Em desarmonia com a natureza
O Senado aprovou, na semana passada, um novo marco federal para o licenciamento ambiental: o Projeto de Lei nº 2.159/2021, que deverá agora passar por nova votação na Câmara dos Deputados. A revisão foi pautada na busca por maior celeridade e eficiência no processo de licenciamento, com o objetivo de reduzir o chamado “entrave ambiental”. Na prática, ela promove o autolicenciamento de empreendimentos de baixo a médio impacto ambiental e dispensa uma série de atividades do licenciamento, entre elas uma ampla gama de atividades agropecuárias.
Em outras palavras, abre as porteiras para a degradação ambiental, favorecendo alguns poucos setores industriais e econômicos e prejudicando amplamente a sociedade em termos de resiliência climática, bem-estar e saúde. Além disso, aumenta significativamente os riscos de poluição e de perda de vegetação nativa altamente biodiversa.
Isso ficou particularmente evidente quando os senadores incluíram, de última hora, uma emenda que literalmente desconstrói a Lei da Mata Atlântica. A modificação, que parece ser singela, nada mais é do que a eliminação do principal princípio norteador dessa lei: a proteção de florestas em estágios mais avançados de sucessão. Estamos falando, em particular, de florestas mais maduras, com árvores de grande porte, alta biodiversidade e biomassa — reconhecidamente importantes aliadas no enfrentamento das mudanças climáticas, tanto em termos de estoque de carbono quanto de proteção contra eventos climáticos extremos.

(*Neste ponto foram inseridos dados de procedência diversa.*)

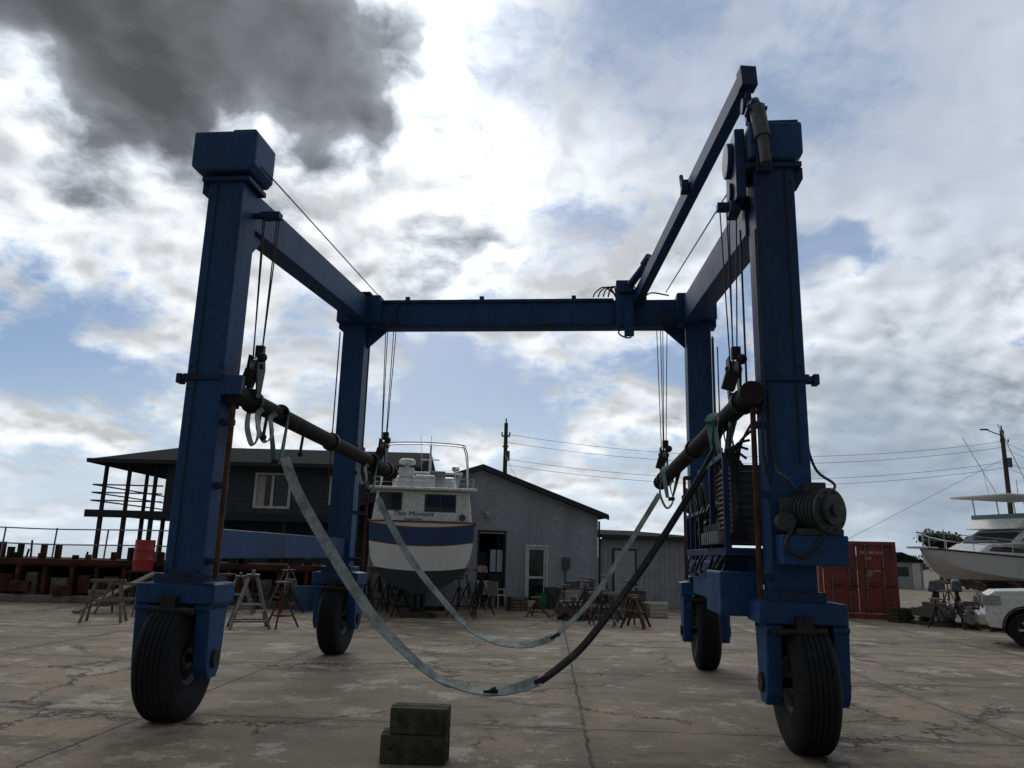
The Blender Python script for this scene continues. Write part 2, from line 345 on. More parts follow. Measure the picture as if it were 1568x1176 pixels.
def wheel(x,y,r,tw,st,cxo=0.0):
    R3=Matrix.Rotation(st,3,'Z')
    def o(a,b,c): 
        q=R3@Vector((a,b,0)); return (x+q.x,y+q.y,c)
    crown.box((x-cxo,y,1.27),(.82,.56,.20),(0,0,st))
    for sg in (-1,1):
        cx=tw/2+.09
        pts=[]
        for (yy,zz) in ((-.24,1.18),(.24,1.18),(.17,.52),(.10,.42),(-.10,.42),(-.17,.52)): pts.append((yy,zz))
        A=[crown.bm.verts.new(o(sg*(cx-.05),p[0],p[1])) for p in pts]; B=[crown.bm.verts.new(o(sg*(cx+.10),p[0],p[1])) for p in pts]
        crown.bm.faces.new(A); crown.bm.faces.new(B[::-1])
        for k in range(6): crown.bm.faces.new((A[k],B[k],B[(k+1)%6],A[(k+1)%6]))
        hubs.tube(o(sg*(cx+.09),0,r),o(sg*(cx+.13),0,r),.09,16)
        crown.box(o(sg*(cx+.02),0,1.13),(.16,.52,.06),(0,0,st))
    h=tw/2
    prof=[(-h*.55,.24),(-h*.80,.27),(-h*.98,.36),(-h*1.04,.43),(-h,.51),(-h*.86,r-.035),(-h*.74,r-.012)]
    prof.append((-h*.66,r-.004))
    for g in (-.5,-.25,0,.25,.5):
        prof+= [((g-.035)*h,r),((g-.02)*h,r-.014),((g+.02)*h,r-.014),((g+.035)*h,r)]
    prof.append((h*.66,r-.004))
    prof+=[(h*.74,r-.012),(h*.86,r-.035),(h,.51),(h*1.04,.43),(h*.98,.36),(h*.80,.27),(h*.55,.24)]
    tires.lathe(prof,(x,y,r-.012),'x',64,st)
    for sg in (-1,1):
        rims.lathe([(sg*h*.50,.25),(sg*h*.72,.262),(sg*h*.74,.24),(sg*h*.55,.22),(sg*h*.45,.12),(sg*h*.62,.10),(sg*h*.64,.02)],(x,y,r-.012),'x',32,st)
        for k in range(8):
            a=k*math.pi/4; q=o(sg*h*.47,math.cos(a)*.165,r+math.sin(a)*.165); q2=o(sg*h*.60,math.cos(a)*.165,r+math.sin(a)*.165); hubs.tube(q,q2,.016,6)
    hubs.tube(o(-h*1.3,0,r),o(h*1.3,0,r),.05,12)
wheel(-3.08,YF,.615,.41,math.radians(4),-.03); wheel(3.27,YF,.615,.39,math.radians(1),.04)
wheel(RLx,YR,.60,.37,0); wheel(RRx,YR,.60,.37,0)
for x,y in ((FLx,YF),(FRx,YF),(RLx,YR),(RRx,YR)):
    crown.hexa([(x-.38,y-.28,1.37),(x+.38,y-.28,1.37),(x+.38,y+.28,1.37),(x-.38,y+.28,1.37),(x-.215,y-.205,1.40),(x+.215,y-.205,1.40),(x+.215,y+.205,1.40),(x-.215,y+.205,1.40)])
st=TL.p("steering_cylinders",BLK,.004)
for x,y,sg in ((-3.05,YF,1),(3.22,YF,-1),(RLx,YR,1),(RRx,YR,-1)):
    st.tube((x-sg*.2,y-.34,1.12),(x+sg*.28,y-.34,1.10),.035); st.box((x,y-.31,1.17),(.16,.12,.16))
gt=TL.p("guide_tubes",RUST,.0,True)
gt.tube((-2.70,-2.86,1.42),(-2.70,-2.86,3.3),.026); gt.tube((-2.70,2.5,1.42),(-2.70,2.5,3.1),.026); gt.tube((2.86,-2.95,1.38),(2.86,-2.95,3.35),.028); gt.tube((2.80,2.5,1.42),(2.80,2.5,3.1),.026)
gts=TL.p("guide_tube_brackets",BLUED)
for x,y,x2 in ((-2.70,-2.86,-2.81),(-2.70,2.5,-2.97),(2.86,-2.95,2.98),(2.80,2.5,2.91)):
    for z in (1.6,2.4,3.1): gts.b2(x,x2,y-.02,y+.1,z-.03,z+.03)
pp=TL.p("sling_bars",PIPE,.0,True)
pL0,pL1=Vector((-2.70,-2.90,3.42)),Vector((-2.36,2.75,3.14))
pR0,pR1=Vector((2.84,-3.05,3.40)),Vector((2.42,2.65,3.03))
for a,b in ((pL0,pL1),(pR0,pR1)):
    d=(b-a).normalized()
    pp.tube(a,b,.105,28); pp.tube(a-d*.02,a+d*.10,.125,28); pp.tube(b-d*.1,b+d*.03,.125,28)
cl=TL.p("sling_bar_clamps",BLK,.006)
for a,b,t in [(pL0,pL1,.08),(pL0,pL1,.5),(pL0,pL1,.95),(pR0,pR1,.06),(pR0,pR1,.5),(pR0,pR1,.94)]:
    c=a.lerp(b,t); d=(b-a).normalized(); cl.tube(c-d*.035,c+d*.035,.135,20)
br=TL.p("bar_guide_brackets",BLUE,.01)
br.b2(-2.82,-2.58,-2.97,-2.88,3.38,3.60); br.b2(-2.84,-2.80,-2.97,-2.5,3.30,3.64); br.b2(2.96,2.99,-3.0,-2.5,3.28,3.62)
for (x,y,x2) in ((-2.66,-2.65,-2.81),(2.83,-2.75,2.98)):
    cl.b2(x,x2,y-.12,y+.12,3.33,3.45)
hb=TL.p("hoist_blocks",BLK,.01); sh=TL.p("sheaves",STEEL,.0,True); cb=TL.p("hoist_cables",CABLE,0,True); tb=TL.p("cable_anchor_brackets",BLUED,.006)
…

Essas florestas, que se desenvolveram ao longo de décadas — ou mesmo séculos — agora podem ser mais facilmente cortadas do dia para a noite com a passagem de um correntão.
A autorização para o corte dessas florestas, que só deveria ocorrer em situações excepcionais de utilidade pública e após análise de órgãos estaduais ou federais competentes, passa agora a poder ser feita no âmbito municipal. Infelizmente, muitos municípios — em especial os menores ou localizados em áreas remotas, que frequentemente coincidem com regiões mais preservadas — não dispõem de equipe técnica qualificada nem de órgãos dedicados a essas análises socioambientais.
Delegar essa decisão ao nível municipal significa transferir um processo que deveria se basear em critérios técnico-científicos e no interesse coletivo para um ambiente mais vulnerável a pressões políticas e a interesses econômicos de setores restritos da sociedade. Considerando que a Mata Atlântica abriga cerca de 30 milhões de hectares de pastagens degradadas (um quarto do bioma), que geram poucos benefícios socioeconômicos, é difícil entender por que o desenvolvimento econômico requereria o corte de remanescentes de florestas maduras — que representam menos de 12% do bioma.
O Brasil deveria priorizar ações que criem as condições necessárias para avançar rumo ao desmatamento zero e à restauração plena das áreas degradadas. No entanto, o novo licenciamento ambiental, com a mudança da Lei da Mata Atlântica, caminha na direção oposta, facilitando o desmatamento de florestas e outras formações nativas que beneficiam cerca de 140 milhões de brasileiros. O desmatamento zero deveria começar com a plena proteção das matas mais maduras.
O aperfeiçoamento do licenciamento ambiental depende de um equilíbrio entre celeridade e qualidade. O ganho de velocidade não pode ocorrer em detrimento da qualidade. Seria mais lógico reforçar os órgãos ambientais responsáveis pelo licenciamento do que fragilizar — ou mesmo eliminar — o processo. Com a fragilização promovida pelo Projeto de Lei nº 2.159/2021, quem perde é a sociedade brasileira, que conviverá com paisagens mais poluídas e degradadas, sofrerá ainda mais com as mudanças climáticas e seus eventos extremos e vivenciará a perda de um patrimônio natural altamente biodiverso.
Com isso, estamos indo abertamente contra o bom senso e violando as diretrizes do Marco Global da Biodiversidade, aprofundando nossa desarmonia com a natureza.